Deutschland begrenzt die Ausgaben für die Fusionsforschung
Das wird von der Regierung zurückgewiesen, Kernfusion solle im Rahmen der Grundlagenforschung weiter verfolgt werden, lautet der Koalitionskompromiss. Gleichwohl ist Deutschland zurückhaltend. Für Iter, wo Deutschland über die EU beteiligt ist, sei der europäische Beitrag auf 6,6 Milliarden Euro (das sind 45 Prozent der geplanten Baukosten) gedeckelt, teilt das Bundesforschungsministerium mit.

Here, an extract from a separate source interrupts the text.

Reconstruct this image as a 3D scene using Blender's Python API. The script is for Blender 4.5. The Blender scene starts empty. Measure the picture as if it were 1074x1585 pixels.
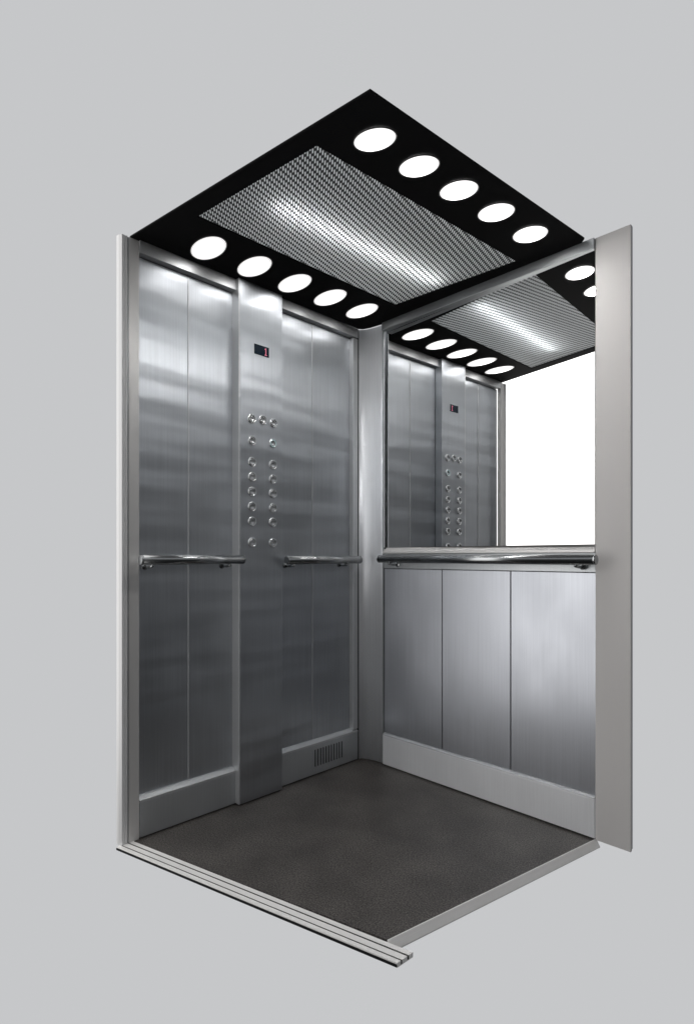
import bpy, bmesh, math
import numpy as np
from mathutils import Vector

# ------------------------------------------------------------------ scene, camera, light
scn = bpy.context.scene
COL = scn.collection
scn.render.engine = 'CYCLES'
scn.cycles.use_denoising = True
scn.cycles.max_bounces = 14
scn.cycles.glossy_bounces = 10
scn.cycles.transparent_max_bounces = 12
scn.cycles.sample_clamp_indirect = 6.0
scn.cycles.blur_glossy = 0.3

cd = bpy.data.cameras.new('camera')
cam = bpy.data.objects.new('camera', cd)
COL.objects.link(cam)
cam.location = (1.9966, -2.0914, 1.037)
cam.rotation_euler = (math.radians(90), 0, math.radians(45.46))
cd.sensor_fit = 'HORIZONTAL'
cd.sensor_width = 36.0
cd.lens = 865.0 / 1074.0 * 36.0
cd.shift_y = 0.0647
cd.clip_start = 0.05
cd.clip_end = 100
scn.camera = cam

# studio surroundings: evenly lit grey backdrop behind the cabin, invented dark camera side with bright bands added for the steel to reflect
w = bpy.data.worlds.new('World')
scn.world = w
w.use_nodes = True
nt = w.node_tree
nt.nodes.clear()
n_out = nt.nodes.new('ShaderNodeOutputWorld')
n_bg = nt.nodes.new('ShaderNodeBackground')
n_tc = nt.nodes.new('ShaderNodeTexCoord')
n_dot = nt.nodes.new('ShaderNodeVectorMath'); n_dot.operation = 'DOT_PRODUCT'
n_dot.inputs[1].default_value = (-0.713, 0.701, 0.0)
n_mr = nt.nodes.new('ShaderNodeMapRange'); n_mr.interpolation_type = 'SMOOTHSTEP'
n_mr.inputs['From Min'].default_value = -0.25
n_mr.inputs['From Max'].default_value = 0.2
n_mix = nt.nodes.new('ShaderNodeMix'); n_mix.data_type = 'RGBA'
n_sep = nt.nodes.new('ShaderNodeSeparateXYZ')
nt.links.new(n_tc.outputs['Generated'], n_sep.inputs[0])
n_half = nt.nodes.new('ShaderNodeMath'); n_half.operation = 'MULTIPLY_ADD'
n_half.inputs[1].default_value = 0.5; n_half.inputs[2].default_value = 0.5
nt.links.new(n_sep.outputs['Z'], n_half.inputs[0])
n_cam = nt.nodes.new('ShaderNodeValToRGB')
n_cam.color_ramp.interpolation = 'EASE'
stops = [(-1.0, 0.015), (-0.20, 0.015), (-0.10, 0.02), (-0.04, 0.16), (0.02, 0.07), (0.10, 0.05), (0.20, 0.24), (0.36, 0.60), (0.62, 0.10), (1.0, 0.10)]
while len(n_cam.color_ramp.elements) < len(stops):
    n_cam.color_ramp.elements.new(0.5)
for el, (zz, val) in zip(n_cam.color_ramp.elements, stops):
    el.position = zz * 0.5 + 0.5
for el, (zz, val) in zip(n_cam.color_ramp.elements, stops):
    el.position = zz * 0.5 + 0.5
    el.color = (val * 0.98, val, val * 1.03, 1)
nt.links.new(n_half.outputs[0], n_cam.inputs['Fac'])
nt.links.new(n_cam.outputs['Color'], n_mix.inputs['A'])
n_mix.inputs['B'].default_value = (0.565, 0.572, 0.584, 1)
nt.links.new(n_tc.outputs['Generated'], n_dot.inputs[0])
nt.links.new(n_dot.outputs['Value'], n_mr.inputs['Value'])
nt.links.new(n_mr.outputs['Result'], n_mix.inputs['Factor'])
nt.links.new(n_mix.outputs['Result'], n_bg.inputs['Color'])
n_bg.inputs['Strength'].default_value = 1.0
nt.links.new(n_bg.outputs['Background'], n_out.inputs['Surface'])

# bright landing in front of the doorway: one big soft lamp (the white seen in the mirror)
ld = bpy.data.lights.new('landing_softbox', 'AREA')
ld.shape = 'RECTANGLE'
ld.size, ld.size_y = 2.4, 3.9
ld.energy = 2.4 * 3.9 * math.pi * 2.0
ld.color = (1.0, 0.985, 0.97)
lo = bpy.data.objects.new('landing_softbox', ld)
COL.objects.link(lo)
lo.location = (-0.55, -2.6, 1.70)
lo.rotation_euler = (math.radians(90), 0, math.radians(-8))

scn.view_settings.view_transform = 'Standard'
scn.view_settings.look = 'None'
scn.view_settings.exposure = 0.0
scn.view_settings.gamma = 1.0
scn.view_settings.use_curve_mapping = False

LAMP_WALL_ROW = 11.0
LAMP_OPEN_ROW = 105.0

# ------------------------------------------------------------------ materials
def mat(name):
    m = bpy.data.materials.new(name)
    m.use_nodes = True
    t = m.node_tree
    b = t.nodes['Principled BSDF']
    return m, t, b

def N(t, kind, **kw):
    n = t.nodes.new(kind)
    for k, v in kw.items():
        setattr(n, k, v)
    return n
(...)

Selbst für die nationale Fusionsforschung, zu der auch Wendelstein gehört, sinken die Beiträge; Mehrausgaben seien nicht geplant, heißt es.
Die Zurückhaltung, insbesondere was Iter betrifft, könnte sich als Fehler erweisen, sagt Stefan Kaufmann, Mitglied des Bundestagssausschusses für Bildung, Forschung und Technikfolgenabschätzung. „In China wurde erst kürzlich die Kernfusion als Zukunftsthema erkannt und ein zehn Milliarden Euro schweres Forschungsprogramm aufgelegt“, sagt der CDU-Abgeordnete. Er fürchtet, dass Europa und gerade auch Deutschland die Technologieführung verlieren könnten. „Es geht nicht allein um die Energiefrage, die Forschung bringt auch anderweitig Nutzen, etwa in Bezug auf neue Hochleistungsmaterialien.“ Sollte die Kernfusion tatsächlich in Zukunft eine Stromversorgung ermöglichen, so gebe es in jedem Fall Bedarf. „Weniger in Deutschland, wo wir die Energiewende schon früher geschafft haben wollen, aber in aufstrebenden Ländern wie China und Indien“, sagt Kaufmann. „Ich glaube nicht, dass in der zweiten Hälfte des Jahrhunderts die erneuerbaren Energien den weltweiten Strombedarf allein decken werden.“
Anm: In einer früheren Fassung war der Beitrag zu Iter in Höhe von 6,6 Milliarden Euro fälschlicherweise allein der Bundesrepublik zugeschrieben worden. Tatsächlich handelt es sich um den europäischen Anteil, in dem auch deutsches Steuergeld enthalten ist. Wir bitten um Entschuldigung.